FWIW, I have no fear of spiders or snakes. In fact, I like them. But some people are terrified of them. While I don’t share that fear, I understand what it’s like to be afraid of something. Therefore, I can understand their fear without having it at all.
Sort of, yeah. And it always seems like the things people don’t “get” around here are popular with most other people, which is annoying. The feigned inability to wrap your head around why anyone would like to party or wear make up or, gasp, watch network television (faints) is the height of bullshit. I suppose it is possible to be that utterly clueless and out of touch with what other people like and why, or it can be a much bullshittier way of announcing that you don’t find [insert popular activity here] particularly engaging.
I like going out, but I’m not a fan of asscheek-to-asscheek clubs either. I’m not going to pretend I don’t get them or understand the appeal they have for other people, though. Of course I get it, it’s just not my cup of Earl Grey, is all.
Next time someone talks about something I’m not into, I’m going to pretend not to understand.
“I am now a Cubs season ticket holder.”
“Really? Please explain the appeal of this to me. I don’t get it at all, because I don’t like baseball, and I particularly do not like the Cubs.”
“Are you fucking serious?”
That’s how the conversation would go if I had it in real life. But I’ve said enough on this topic already.
That is hilarious.
I cannot possibly fathom how you can say that you’ve said enough on this topic already.
Count me as another vote for “some people on this board pretend to innocently and wide eye’dly not understand anything that isn’t intellectual or geeky or pretentious or what the hell ever”.
Let’s not all sit up in this thread and pretend we don’t know that happens on this board. “Someone explain to me how you can go on vacation without a bag of books. Seriously. I see some people go with one book, sitting out by the pool, and I just can’t fathom such a thing. Without a bag of books, I am lost. Can someone explain to me what it is like to not need a constant bag of books?”
So, I love to ‘party’. I have been going to nightclubs since I was 14-looking-like-25. From the ages of 19 to 34, I didn’t drink or smoke at all. I still went out every single Saturday night. Now, at the ripe old age of 37, I still go out every single Saturday night and some Fridays too.
It is the vibe of the club, the energy. Some posters have already described it well…when the music is perfect, the women are beautiful, the warm glow of the tequila is encompassing, the red light casts the right shadows, the deejay knows how to create a celebratory mood…it is pretty freaking awesome when it all comes together perfectly.

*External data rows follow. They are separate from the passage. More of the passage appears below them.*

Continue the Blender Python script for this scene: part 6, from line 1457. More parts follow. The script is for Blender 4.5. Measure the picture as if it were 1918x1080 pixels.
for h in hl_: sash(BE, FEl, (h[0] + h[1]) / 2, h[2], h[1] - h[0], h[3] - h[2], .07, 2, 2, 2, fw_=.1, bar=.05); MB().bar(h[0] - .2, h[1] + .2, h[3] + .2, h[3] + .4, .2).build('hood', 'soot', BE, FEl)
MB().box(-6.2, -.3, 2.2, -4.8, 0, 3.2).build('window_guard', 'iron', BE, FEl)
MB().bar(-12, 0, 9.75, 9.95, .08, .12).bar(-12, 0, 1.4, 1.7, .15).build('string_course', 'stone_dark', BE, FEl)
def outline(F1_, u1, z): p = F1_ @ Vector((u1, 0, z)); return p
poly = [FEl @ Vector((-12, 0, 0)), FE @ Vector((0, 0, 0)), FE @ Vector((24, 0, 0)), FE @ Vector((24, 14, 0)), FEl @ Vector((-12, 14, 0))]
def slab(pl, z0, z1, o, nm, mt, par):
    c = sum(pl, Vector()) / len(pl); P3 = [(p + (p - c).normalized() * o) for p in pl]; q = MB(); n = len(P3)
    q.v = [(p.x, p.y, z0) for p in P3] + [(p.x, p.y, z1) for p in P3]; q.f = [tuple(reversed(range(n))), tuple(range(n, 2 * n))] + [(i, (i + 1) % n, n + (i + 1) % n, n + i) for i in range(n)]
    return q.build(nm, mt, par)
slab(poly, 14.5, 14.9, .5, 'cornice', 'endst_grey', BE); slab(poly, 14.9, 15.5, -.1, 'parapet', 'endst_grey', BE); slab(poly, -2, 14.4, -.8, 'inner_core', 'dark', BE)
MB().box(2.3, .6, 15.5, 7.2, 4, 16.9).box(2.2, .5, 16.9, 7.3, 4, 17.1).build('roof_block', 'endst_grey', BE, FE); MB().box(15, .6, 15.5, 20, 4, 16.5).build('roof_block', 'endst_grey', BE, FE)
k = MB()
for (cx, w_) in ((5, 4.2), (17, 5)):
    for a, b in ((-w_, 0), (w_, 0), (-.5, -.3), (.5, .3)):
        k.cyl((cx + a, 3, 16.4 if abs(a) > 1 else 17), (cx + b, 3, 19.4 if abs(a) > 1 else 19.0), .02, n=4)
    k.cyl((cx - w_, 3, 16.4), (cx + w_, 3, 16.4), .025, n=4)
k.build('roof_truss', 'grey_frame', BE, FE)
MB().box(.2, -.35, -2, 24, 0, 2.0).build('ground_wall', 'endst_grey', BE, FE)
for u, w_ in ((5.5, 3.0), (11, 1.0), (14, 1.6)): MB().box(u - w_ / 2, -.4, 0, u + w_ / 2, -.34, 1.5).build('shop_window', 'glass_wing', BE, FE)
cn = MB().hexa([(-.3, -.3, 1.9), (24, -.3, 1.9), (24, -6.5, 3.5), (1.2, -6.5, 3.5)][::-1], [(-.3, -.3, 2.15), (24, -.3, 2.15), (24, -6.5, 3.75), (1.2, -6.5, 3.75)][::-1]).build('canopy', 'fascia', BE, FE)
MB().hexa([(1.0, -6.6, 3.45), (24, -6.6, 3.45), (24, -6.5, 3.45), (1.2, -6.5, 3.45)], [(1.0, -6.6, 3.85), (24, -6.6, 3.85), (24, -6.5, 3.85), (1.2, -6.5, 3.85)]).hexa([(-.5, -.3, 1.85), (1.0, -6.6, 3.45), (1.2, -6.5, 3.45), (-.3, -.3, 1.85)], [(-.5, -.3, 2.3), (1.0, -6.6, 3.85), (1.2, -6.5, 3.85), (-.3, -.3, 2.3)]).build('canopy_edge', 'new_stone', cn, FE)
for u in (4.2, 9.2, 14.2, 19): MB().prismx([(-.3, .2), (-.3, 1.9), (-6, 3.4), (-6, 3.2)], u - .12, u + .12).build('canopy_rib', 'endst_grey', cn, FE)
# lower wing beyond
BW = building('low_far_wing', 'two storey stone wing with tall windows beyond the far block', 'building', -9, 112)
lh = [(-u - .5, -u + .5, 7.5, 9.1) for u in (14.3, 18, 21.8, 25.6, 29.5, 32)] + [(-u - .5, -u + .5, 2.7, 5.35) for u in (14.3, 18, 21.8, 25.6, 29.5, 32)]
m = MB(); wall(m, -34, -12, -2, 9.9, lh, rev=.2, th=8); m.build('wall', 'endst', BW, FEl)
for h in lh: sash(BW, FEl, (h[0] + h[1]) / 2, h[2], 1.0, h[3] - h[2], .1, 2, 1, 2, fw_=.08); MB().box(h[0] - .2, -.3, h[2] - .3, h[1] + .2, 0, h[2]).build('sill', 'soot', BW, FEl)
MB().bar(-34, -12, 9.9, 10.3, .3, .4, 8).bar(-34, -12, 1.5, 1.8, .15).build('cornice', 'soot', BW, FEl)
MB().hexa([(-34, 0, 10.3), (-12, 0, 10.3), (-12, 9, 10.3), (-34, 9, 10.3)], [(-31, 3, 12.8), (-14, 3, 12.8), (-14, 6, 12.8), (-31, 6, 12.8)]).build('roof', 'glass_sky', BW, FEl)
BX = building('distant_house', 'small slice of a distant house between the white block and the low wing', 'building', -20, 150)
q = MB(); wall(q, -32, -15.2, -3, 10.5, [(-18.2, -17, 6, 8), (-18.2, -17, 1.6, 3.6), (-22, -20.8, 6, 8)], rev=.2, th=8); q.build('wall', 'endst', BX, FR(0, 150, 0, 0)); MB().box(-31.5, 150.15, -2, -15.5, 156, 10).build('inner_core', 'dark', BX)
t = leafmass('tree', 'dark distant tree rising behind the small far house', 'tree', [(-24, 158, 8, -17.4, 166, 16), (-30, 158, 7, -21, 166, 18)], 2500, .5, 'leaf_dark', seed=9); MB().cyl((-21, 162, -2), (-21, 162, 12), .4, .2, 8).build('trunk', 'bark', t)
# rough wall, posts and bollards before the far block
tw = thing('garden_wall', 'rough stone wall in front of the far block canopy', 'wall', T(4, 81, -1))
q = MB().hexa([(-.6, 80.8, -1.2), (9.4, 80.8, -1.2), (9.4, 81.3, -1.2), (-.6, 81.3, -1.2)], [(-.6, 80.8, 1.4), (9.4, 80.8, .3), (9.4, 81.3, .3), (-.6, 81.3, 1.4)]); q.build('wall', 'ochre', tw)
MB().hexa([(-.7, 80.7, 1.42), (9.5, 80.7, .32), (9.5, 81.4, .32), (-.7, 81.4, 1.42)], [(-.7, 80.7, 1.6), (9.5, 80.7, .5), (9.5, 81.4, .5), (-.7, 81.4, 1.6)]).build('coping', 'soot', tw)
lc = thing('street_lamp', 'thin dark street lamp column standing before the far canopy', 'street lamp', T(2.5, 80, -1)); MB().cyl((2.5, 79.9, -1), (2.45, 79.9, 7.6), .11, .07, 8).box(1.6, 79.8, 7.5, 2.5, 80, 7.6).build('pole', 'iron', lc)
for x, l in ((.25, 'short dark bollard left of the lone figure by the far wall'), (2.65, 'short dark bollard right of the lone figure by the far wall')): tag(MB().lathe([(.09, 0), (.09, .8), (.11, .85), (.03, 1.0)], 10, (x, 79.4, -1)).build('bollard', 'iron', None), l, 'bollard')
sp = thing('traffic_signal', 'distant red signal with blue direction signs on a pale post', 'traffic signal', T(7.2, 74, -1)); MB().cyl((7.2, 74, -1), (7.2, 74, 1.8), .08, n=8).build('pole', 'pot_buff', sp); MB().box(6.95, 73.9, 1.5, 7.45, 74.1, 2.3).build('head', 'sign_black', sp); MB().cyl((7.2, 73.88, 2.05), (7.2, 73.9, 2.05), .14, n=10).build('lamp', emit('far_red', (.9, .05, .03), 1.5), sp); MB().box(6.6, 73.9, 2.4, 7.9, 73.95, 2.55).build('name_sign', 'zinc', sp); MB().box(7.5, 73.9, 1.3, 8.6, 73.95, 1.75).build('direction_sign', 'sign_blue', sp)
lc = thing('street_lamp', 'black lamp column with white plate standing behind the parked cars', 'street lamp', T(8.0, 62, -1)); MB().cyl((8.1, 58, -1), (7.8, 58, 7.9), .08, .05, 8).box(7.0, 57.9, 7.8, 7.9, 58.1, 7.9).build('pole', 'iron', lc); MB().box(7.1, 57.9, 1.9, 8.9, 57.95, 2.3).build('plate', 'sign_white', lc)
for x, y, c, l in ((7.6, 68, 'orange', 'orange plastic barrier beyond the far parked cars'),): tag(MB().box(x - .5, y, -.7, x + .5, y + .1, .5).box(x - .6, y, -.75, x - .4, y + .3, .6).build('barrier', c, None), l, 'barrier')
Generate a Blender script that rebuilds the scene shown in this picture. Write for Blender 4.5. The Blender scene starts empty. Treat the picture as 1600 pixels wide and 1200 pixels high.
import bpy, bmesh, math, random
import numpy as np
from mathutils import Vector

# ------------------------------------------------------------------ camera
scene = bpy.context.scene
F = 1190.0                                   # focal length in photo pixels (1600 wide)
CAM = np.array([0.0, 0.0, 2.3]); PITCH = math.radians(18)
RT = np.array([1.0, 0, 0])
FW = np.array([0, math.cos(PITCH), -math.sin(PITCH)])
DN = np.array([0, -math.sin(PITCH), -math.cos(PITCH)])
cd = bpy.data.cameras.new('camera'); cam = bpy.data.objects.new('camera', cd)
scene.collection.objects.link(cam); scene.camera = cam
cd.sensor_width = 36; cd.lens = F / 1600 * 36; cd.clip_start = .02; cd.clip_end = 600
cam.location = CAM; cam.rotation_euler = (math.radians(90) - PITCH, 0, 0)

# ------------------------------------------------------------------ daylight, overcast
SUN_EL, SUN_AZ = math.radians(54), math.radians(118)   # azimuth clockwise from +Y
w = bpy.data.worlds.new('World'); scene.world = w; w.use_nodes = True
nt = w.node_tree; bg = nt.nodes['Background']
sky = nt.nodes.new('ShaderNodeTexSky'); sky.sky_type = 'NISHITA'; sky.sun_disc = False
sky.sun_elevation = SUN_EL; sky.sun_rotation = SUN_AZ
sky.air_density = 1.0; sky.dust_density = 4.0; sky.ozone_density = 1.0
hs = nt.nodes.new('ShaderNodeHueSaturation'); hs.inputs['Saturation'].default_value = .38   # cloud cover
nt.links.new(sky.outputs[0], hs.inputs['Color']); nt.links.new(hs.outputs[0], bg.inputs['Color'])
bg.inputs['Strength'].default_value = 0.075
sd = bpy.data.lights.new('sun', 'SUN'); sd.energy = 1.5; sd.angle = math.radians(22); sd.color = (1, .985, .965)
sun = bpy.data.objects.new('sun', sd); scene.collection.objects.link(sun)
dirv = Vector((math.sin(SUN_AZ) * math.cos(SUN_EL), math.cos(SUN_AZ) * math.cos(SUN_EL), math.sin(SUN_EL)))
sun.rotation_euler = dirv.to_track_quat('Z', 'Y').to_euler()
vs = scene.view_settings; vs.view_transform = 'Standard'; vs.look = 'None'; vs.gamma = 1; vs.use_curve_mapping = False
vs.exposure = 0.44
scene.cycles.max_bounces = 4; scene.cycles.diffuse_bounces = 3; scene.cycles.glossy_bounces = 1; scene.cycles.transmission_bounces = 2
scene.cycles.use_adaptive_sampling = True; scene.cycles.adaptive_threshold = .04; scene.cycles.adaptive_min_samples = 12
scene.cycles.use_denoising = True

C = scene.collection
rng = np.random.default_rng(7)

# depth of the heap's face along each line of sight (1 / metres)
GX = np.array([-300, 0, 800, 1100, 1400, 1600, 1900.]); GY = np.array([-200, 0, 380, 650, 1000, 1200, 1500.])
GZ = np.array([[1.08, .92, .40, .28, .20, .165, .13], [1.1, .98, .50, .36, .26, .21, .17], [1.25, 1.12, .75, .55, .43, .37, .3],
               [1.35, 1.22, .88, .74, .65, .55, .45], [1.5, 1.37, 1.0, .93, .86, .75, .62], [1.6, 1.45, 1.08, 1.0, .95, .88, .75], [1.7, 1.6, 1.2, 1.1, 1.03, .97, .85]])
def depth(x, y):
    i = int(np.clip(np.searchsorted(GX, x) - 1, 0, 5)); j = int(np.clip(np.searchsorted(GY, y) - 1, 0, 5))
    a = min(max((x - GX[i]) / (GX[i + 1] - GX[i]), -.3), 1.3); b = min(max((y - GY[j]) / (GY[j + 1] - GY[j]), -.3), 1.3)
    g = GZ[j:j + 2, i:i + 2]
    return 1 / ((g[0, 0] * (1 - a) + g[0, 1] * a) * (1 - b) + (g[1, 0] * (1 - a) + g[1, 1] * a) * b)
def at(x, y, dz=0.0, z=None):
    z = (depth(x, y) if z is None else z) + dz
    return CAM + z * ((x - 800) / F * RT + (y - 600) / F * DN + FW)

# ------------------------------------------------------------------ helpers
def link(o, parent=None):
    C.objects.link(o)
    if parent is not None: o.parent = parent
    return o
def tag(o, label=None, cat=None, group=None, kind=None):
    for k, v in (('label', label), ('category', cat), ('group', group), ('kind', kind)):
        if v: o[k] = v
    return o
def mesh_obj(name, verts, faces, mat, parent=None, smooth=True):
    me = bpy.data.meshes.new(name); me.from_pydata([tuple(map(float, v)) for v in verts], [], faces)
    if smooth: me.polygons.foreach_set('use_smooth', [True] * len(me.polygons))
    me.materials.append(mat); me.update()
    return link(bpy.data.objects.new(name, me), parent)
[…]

I’m more of a chiller than a dancer, but if the base drops just right on my jam, I will move the hips a bit. Not my style to get in the middle of the floor and shake it up, but I love to watch the people who do. Man, girls can do things with their bodies that is nothing short of acrobatic. The outfits range from stunning to WTF. The hairstyles, the make up, the couples in the cut doing the erotic two step, the old cool OG’s in the V.I.P. getting respect and love from all the folks around. The whole thing is really fun. My best friend and I travel to big cities all over the country, finding the ghetto and the grittiest reggae clubs and sometimes the fanciest hip hop clubs too. It is fascinating to go from town to town and see that there is something fundamentally the same about all party people. They share a club culture that is just nationally felt (internationally if I count Toronto) and while I’m sure there are those who don’t share the love for it, I have a hard time believing that there are those who can’t even imagine that anyone would enjoy it.
Count me as one of those who’d be asking the question sincerely, as I believe the OP did.
The appeal of the party may be obvious to you, but to those of us who dpon’t feel it, it’s an enigma.
Honestly – I’ve never felt it. It ain’t wide-eyed innocence posing.